Here's a possible example that occurred in my own research. If $(a(n))$ is an automatic sequence, then the first-order theory of $\langle \mathbb{N}, +, n \rightarrow a(n) \rangle$ is decidable, and there is a free theorem-prover called Walnut that implements a decision procedure for it.

One property of sequences that people are interested in is balance: we say a sequence over a finite alphabet $(a(n))$ is balanced if for all $\ell$ the number of occurrences of each letter $c$ in any two length-$\ell$ contiguous blocks of $(a(n))$ differs by at most $1$. However, there's no obvious way to express this property in first-order logic, because it seems to require counting the number of $c$'s occurring in length-$\ell$ blocks. However, in the case where $(a(n))$ takes only two distinct values, say $0$ and $1$, we can use an alternative characterization of the balance property, which says that a finite block is unbalanced if and only if it contains both $0w0$ and $1w1$ for some block $w$. And this assertion is first-order expressible.
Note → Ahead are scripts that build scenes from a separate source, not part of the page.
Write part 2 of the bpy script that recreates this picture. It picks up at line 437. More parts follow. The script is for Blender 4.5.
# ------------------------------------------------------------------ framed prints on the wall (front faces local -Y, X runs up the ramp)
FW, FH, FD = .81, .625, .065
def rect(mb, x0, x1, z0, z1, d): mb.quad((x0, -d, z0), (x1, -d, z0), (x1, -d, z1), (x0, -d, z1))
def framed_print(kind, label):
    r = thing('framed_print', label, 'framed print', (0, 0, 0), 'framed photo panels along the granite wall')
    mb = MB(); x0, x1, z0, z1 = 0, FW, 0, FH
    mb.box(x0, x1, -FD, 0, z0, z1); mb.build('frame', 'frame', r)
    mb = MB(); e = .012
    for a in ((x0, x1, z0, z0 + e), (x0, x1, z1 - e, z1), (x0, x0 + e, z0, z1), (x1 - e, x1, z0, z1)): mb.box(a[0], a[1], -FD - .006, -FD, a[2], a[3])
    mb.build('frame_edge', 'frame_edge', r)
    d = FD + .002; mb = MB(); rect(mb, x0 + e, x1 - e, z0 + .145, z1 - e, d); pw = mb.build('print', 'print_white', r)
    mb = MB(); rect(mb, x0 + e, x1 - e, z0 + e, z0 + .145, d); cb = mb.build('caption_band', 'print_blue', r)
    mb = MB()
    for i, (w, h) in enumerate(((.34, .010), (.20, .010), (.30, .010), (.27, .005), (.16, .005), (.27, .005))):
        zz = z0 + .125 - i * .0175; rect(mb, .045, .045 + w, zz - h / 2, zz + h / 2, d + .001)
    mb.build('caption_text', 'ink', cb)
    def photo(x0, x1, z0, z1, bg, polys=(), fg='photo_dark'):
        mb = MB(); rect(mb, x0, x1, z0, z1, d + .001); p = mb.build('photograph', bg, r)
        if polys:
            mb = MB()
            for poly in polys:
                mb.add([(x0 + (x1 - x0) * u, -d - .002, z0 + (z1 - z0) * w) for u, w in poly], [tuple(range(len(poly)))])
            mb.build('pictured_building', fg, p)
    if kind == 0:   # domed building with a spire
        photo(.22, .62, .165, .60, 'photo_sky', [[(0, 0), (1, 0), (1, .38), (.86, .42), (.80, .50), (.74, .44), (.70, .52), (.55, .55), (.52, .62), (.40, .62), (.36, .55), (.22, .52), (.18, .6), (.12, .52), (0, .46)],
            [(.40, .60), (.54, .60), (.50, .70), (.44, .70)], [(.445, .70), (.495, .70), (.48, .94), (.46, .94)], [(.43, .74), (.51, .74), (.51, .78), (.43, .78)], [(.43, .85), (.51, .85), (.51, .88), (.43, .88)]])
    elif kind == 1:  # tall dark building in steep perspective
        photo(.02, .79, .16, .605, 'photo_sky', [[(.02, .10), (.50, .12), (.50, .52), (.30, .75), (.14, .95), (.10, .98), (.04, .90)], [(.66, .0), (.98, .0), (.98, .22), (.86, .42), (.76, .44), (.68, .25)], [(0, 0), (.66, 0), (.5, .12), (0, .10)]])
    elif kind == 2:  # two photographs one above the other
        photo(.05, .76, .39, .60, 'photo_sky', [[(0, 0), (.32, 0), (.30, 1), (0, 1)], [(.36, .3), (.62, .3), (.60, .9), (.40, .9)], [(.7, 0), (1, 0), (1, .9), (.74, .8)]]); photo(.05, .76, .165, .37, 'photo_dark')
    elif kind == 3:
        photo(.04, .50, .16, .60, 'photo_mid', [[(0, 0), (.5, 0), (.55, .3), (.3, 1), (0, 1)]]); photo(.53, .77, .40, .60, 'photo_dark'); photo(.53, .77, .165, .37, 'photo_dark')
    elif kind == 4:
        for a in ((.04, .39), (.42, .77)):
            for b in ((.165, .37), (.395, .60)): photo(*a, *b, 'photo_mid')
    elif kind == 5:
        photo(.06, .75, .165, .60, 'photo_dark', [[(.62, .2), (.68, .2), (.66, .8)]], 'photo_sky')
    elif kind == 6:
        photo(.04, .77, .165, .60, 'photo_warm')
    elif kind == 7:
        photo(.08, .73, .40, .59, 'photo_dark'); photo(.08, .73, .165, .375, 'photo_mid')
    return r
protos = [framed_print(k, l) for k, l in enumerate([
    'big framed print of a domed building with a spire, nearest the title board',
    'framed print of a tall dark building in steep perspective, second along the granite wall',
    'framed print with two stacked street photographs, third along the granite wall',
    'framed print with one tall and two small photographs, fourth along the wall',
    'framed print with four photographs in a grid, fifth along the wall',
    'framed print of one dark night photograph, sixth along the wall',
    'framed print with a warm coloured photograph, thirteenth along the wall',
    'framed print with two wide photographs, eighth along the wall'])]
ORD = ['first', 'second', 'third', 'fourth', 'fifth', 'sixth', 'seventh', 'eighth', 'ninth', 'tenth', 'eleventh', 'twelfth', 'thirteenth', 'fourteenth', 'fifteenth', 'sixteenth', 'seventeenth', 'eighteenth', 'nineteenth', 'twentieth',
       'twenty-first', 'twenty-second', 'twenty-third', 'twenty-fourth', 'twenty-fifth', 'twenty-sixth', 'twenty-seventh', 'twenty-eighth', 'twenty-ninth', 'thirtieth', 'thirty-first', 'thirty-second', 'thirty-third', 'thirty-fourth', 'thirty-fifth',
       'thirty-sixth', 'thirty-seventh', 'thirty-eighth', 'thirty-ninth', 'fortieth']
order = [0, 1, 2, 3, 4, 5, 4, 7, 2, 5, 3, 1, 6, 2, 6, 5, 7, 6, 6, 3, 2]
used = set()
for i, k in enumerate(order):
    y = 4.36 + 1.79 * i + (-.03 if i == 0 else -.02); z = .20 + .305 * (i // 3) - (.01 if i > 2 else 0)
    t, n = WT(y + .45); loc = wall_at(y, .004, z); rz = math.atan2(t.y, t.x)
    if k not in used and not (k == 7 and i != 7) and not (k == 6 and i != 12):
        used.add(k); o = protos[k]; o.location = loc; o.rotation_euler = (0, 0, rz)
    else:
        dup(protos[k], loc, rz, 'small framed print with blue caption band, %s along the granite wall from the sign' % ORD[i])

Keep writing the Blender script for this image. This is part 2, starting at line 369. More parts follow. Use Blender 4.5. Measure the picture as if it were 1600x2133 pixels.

For more details about this, see my paper here.

Answer 5

This may be a bit more straightforward, but I was once surprised to learn that the statement for (abelian) groups "$A$ is a vector space over some field" is equivalent to a countable set of formulas: An abelian group in question has this property if and only if each multiplication-by-$n$-map is either identically zero or an isomorphism, which (for any fixed $n$ at a time) is clearly expressible as a first order statement in the language of groups.